RIDDICK
(director/writer: David Twohy; screenwriter: based on characters created by Jim and Ken Wheat; cinematographer: David Eggby; editor: Tracy Adams; music: Graeme Revell; cast: Vin Diesel (Riddick), Jordi Mollà (Santana), Matt Nable (Boss Johns), Katee Sackhoff (Dahl), Dave Bautista (Diaz), Raoul Trujillo (Lockspur), Bokeem Woodbine (Moss), Karl Urban (Vaako), Nolan Gerard Funk (Luna), Conrad Pla(Vargas); Runtime: 119; MPAA Rating: R; producers: Vin Diesel/Ted Field; Universal Pictures; 2013)
“The third Riddick film in the series is not the charm.”
Reviewed by Dennis Schwartz
The third Riddick film in the series is not the charm, though some might find its futuristic sci-fi hokum trappings entertaining for a B-film only in it for a few laughs and to showoff a surly cool tough-guy who takes no shit from anyone. It follows with far less expectations than the weaker Pitch Black (2000) and the commercial flop The Chronicles of Riddick (2004). Director and writer David Twohy (“The Fugitive”/”Waterworld”), directed all three episodes, does more with less in this $38 million budget version. In my opinion, the best of the series and, at least, brings the franchise back from the dead.
It begins with the shit-kicking trash-talking wanted badass killer convict Riddick (Vince Diesel), who in search of his long-lost home planet Furya is betrayed and left stranded and for dead by his deceiving escorts on a sun-scorched desert planet that’s not Furya. It’s an unnamed uninhabitable rocky planet, where he and his loyal CGI created almost domesticated jackal pet are fighting daily for survival against alien creatures–some kind of hybrid jackals (like the pet) and giant scorpions–and the stifling heat. Riddick finally escapes to an outpost mountain cave headquarters created by prior galactic visitors and in order to get off the planet before a deadly storm hits triggers an emergency beacon that brings to the planet the rocket ships of two rival groups of bounty hunters, called Mercs, who are after either the big bounty reward for him (doubled if dead) or personal info.
While alone on the planet, for the film’s first 30 minutes, Riddick, the universe’s most wanted outlaw, covers for us his POV of his dire situation with a nostalgic mumbled voice-over you might have had in a 1950s film noir.
One Merc group is a ragtag bunch of thugs led by the slimy villainous Santana (Jordi Molla), a greedy sadist who wants the reward dough and to cut off Riddick’s head and take it home in a box.
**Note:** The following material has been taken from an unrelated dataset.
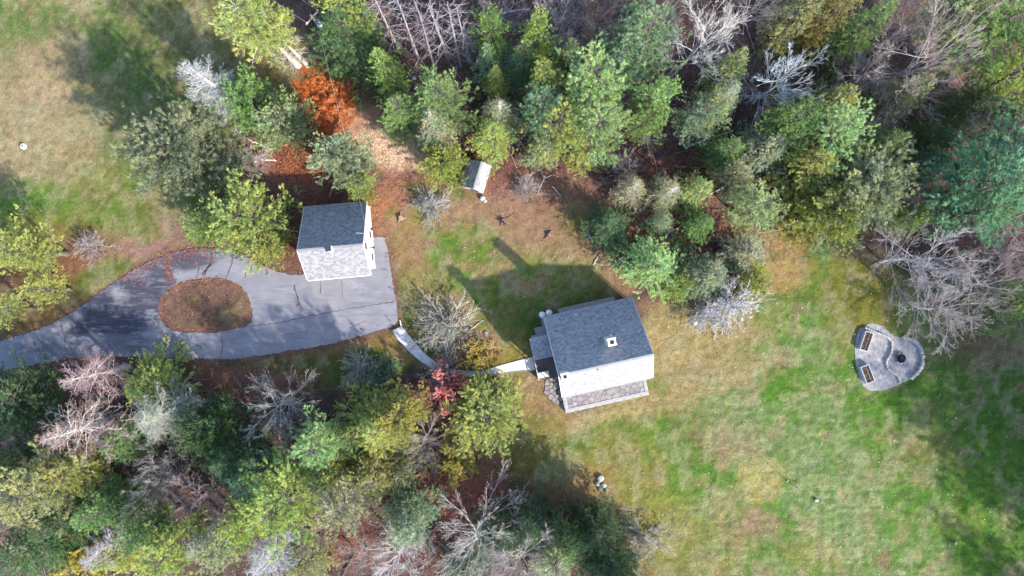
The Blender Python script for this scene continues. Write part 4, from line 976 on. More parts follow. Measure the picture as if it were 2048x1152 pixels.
def conifer(seed, style):
    r = np.random.default_rng(seed)
    if style == 'pine':
        h, R, cb, nb = 15.0, 3.6, .30, 92
        prof = lambda t: np.clip(1.02 - .75 * t ** 1.7, 0, 1) * (.62 + .38 * np.sin(np.minimum(1, t * 2.6) * 1.57)); rise = (.10, .75); droop = .12; sub_sp = .26; sl = (.36, .24); n_per = 19; ln = (.16, .36); wd = (.032, .06); sp = .46; upb = .40; ts = .19
    elif style == 'highpine':
        h, R, cb, nb = 17.0, 3.6, .52, 80
        prof = lambda t: np.clip(1.02 - .7 * t ** 1.7, 0, 1) * (.7 + .3 * np.sin(np.minimum(1, t * 2.6) * 1.57)); rise = (.10, .75); droop = .12; sub_sp = .26; sl = (.36, .24); n_per = 19; ln = (.16, .36); wd = (.032, .06); sp = .46; upb = .40; ts = .19
    elif style == 'hemlock':
        h, R, cb, nb = 13.0, 3.2, .10, 110
        prof = lambda t: (1 - t) ** .9 * 1.08; rise = (-.05, .5); droop = .22; sub_sp = .26; sl = (.45, .18); n_per = 14; ln = (.13, .30); wd = (.032, .058); sp = .42; upb = .12; ts = .15
    elif style == 'cedar':
        h, R, cb, nb = 8.0, 3.6, .06, 150
        prof = lambda t: np.sqrt(np.clip(1 - (t * .98) ** 1.7, 0, 1)); rise = (.15, .9); droop = .02; sub_sp = .27; sl = (.30, .22); n_per = 14; ln = (.15, .33); wd = (.034, .062); sp = .48; upb = .35; ts = .17
    elif style == 'larch':
        h, R, cb, nb = 13.0, 3.4, .18, 70
        prof = lambda t: (1 - t) ** .7; rise = (.05, .5); droop = .10; sub_sp = .22; sl = (.40, .15); n_per = 6; ln = (.08, .18); wd = (.018, .035); sp = .8; upb = .1; ts = .12
    elif style == 'snag':
        h, R, cb, nb = 15.0, 1.8, .18, 38
        prof = lambda t: .9 - .5 * t; rise = (.05, .35); droop = .12; sub_sp = .45; sl = (.30, .10); n_per = 1; ln = (.1, .2); wd = (.010, .016); sp = .5; upb = .1; ts = .3
    else:  # dead
        h, R, cb, nb = 12.0, 2.2, .10, 120
        prof = lambda t: (1 - t) ** .6; rise = (.15, .55); droop = .10; sub_sp = .20; sl = (.42, .12); n_per = 3; ln = (.12, .28); wd = (.012, .022); sp = .6; upb = .15; ts = .16
    Pn, L, t = skeleton(r, h, R, cb, nb, prof, rise, droop, 5, .6 if style in ('pine', 'highpine', 'hemlock') else .25)
    k = Pn.shape[1]
    rad = (.012 + .014 * L)[:, None] * (1 - .85 * np.linspace(0, 1, k))[None]
    limbs = tubes(Pn, rad, 4)
    # side shoots
    ns = np.maximum(3, (L / sub_sp).astype(int)) * 2
    bi = np.repeat(np.arange(nb), ns); m = len(bi)
    s = r.uniform(.04, 1.0, m) ** .75
    f = s * (k - 1); i0 = np.minimum(f.astype(int), k - 2); fr = (f - i0)[:, None]
    b0 = Pn[bi, i0] * (1 - fr) + Pn[bi, i0 + 1] * fr; tg = unit(Pn[bi, i0 + 1] - Pn[bi, i0])
    side = unit(np.cross(tg, np.array([0, 0, 1.]))) * np.where(r.uniform(size=m) < .5, -1, 1)[:, None]
    a = r.uniform(.5, 1.15, m)[:, None]
    sd = unit(tg * np.cos(a) + side * np.sin(a) + np.stack([np.zeros(m), np.zeros(m), r.normal(upb * .6, .22, m)], -1))
    sL = (sl[0] * L[bi] * (1 - s * .85) + sl[1]) * r.uniform(.45, 1.25, m)
    # leave gaps: whole branches, and patches of the crown, carry less
    alive = (r.uniform(size=nb) > .10)[bi]
    q = fbm(b0[:, 0] * .55 + seed * 7.7 + b0[:, 2] * .4, b0[:, 1] * .55 + b0[:, 2] * .3, seed, 2)
    alive &= q > (.36 if style in ('pine',) else .31)
    if style in ('larch', 'dead', 'snag'): alive[:] = True
    b0, sd, sL, bi2 = b0[alive], sd[alive], sL[alive], bi[alive]; m = len(b0)
    S3 = np.linspace(0, 1, 3)[None, :, None]
    shoots = tubes(b0[:, None] + sd[:, None] * sL[:, None, None] * S3 + np.array([0, 0, -.05]) * S3 ** 2, np.repeat((.010 if style not in ('dead', 'larch') else .014) * (1 - .6 * S3[..., 0]), m, 0), 3)
    nt = np.maximum(1, (sL / ts).astype(int)); ti = np.repeat(np.arange(m), nt); 
    tpos = r.uniform(.15, 1.05, len(ti)); tb = b0[ti] + sd[ti] * (sL[ti] * tpos)[:, None]
    V, F = tufts(r, tb, sd[ti], n_per, ln, wd, sp, upb)
    crown = mesh_np("crown", V, F)
    shoot_t = r.uniform(0, 1, m) * .55 + r.uniform(0, 1, nb)[bi2] * .3
    tt = np.repeat(shoot_t[ti] + r.uniform(0, .15, len(ti)), n_per)
    face_attr(crown, "tint", tt)
    if style == 'highpine':
        Pd, Ld, td = skeleton(r, h * .56, 2.4, .12, 44, lambda t: .6 + .4 * t, (.0, .3), .15)
        limbs = join_vf([limbs, tubes(Pd, (.016 + .008 * Ld)[:, None] * (1 - .7 * np.linspace(0, 1, 5))[None], 4)])
        bi3 = np.repeat(np.arange(44), 7); sq = r.integers(1, 4, len(bi3)); dq = unit(unit(Pd[bi3, sq + 1] - Pd[bi3, sq]) + r.normal(0, .6, (len(bi3), 3)))
        limbs = join_vf([limbs, tubes(Pd[bi3, sq][:, None] + dq[:, None] * r.uniform(.3, .9, len(bi3))[:, None, None] * np.linspace(0, 1, 3)[None, :, None], np.full((len(bi3), 3), .010), 3)])
    tv, tf = trunk_mesh(r, h, .028 * h ** .8 + .06 if style != 'snag' else .12)
    return dict(h=h, R=R, trunk=mesh_np("trunk", tv, tf, True), limbs=mesh_np("branches", *join_vf([limbs, shoots])), crown=crown)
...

The other Merc group is a more professional one led by the no-nonsense, well-equipped and in uniform Boss Johns (Matt Nable), who is on a personal vendetta to find out how his son was killed on this planet when he was in Riddick’s company and therefore wants Riddick alive.
When the severe storm is imminent over the horizon Riddick, fighting with homemade weapons, and his well-armed rival pursuers, are all forced to work together if they want to make it safely off this hostile planet in time.
While the boys try to figure out how to deal with matters and return home in one piece, the lone female in the group, Johns’ blonde statuesque hotshot icy sniper, the ass-kicking second in command, Dahl (Katee Sackhoff), sounds off where her character stands in all the action by saying: “I don’t fuck guys. Occasionally, I fuck them up if they need it.” Sackhoff has the pic’s best line and steals every scene she’s in.
There are many vapid interchangeable characters easily mistaken for one another, much cartoonish gore (it’s what works best), mostly unfunny acerbic wit, unremarkable CGI effects and a dry desert antihero fugitive on-the-run story that lacks not only intelligence and drama but a reason for me to care if the franchise continues. I’ve seen enough. I don’t really care whether or not a fugitive like Riddick can ever go home again–which is the note it leaves us with, as its climax prepares us for another episode if it gets a good box-office to be bankrolled again.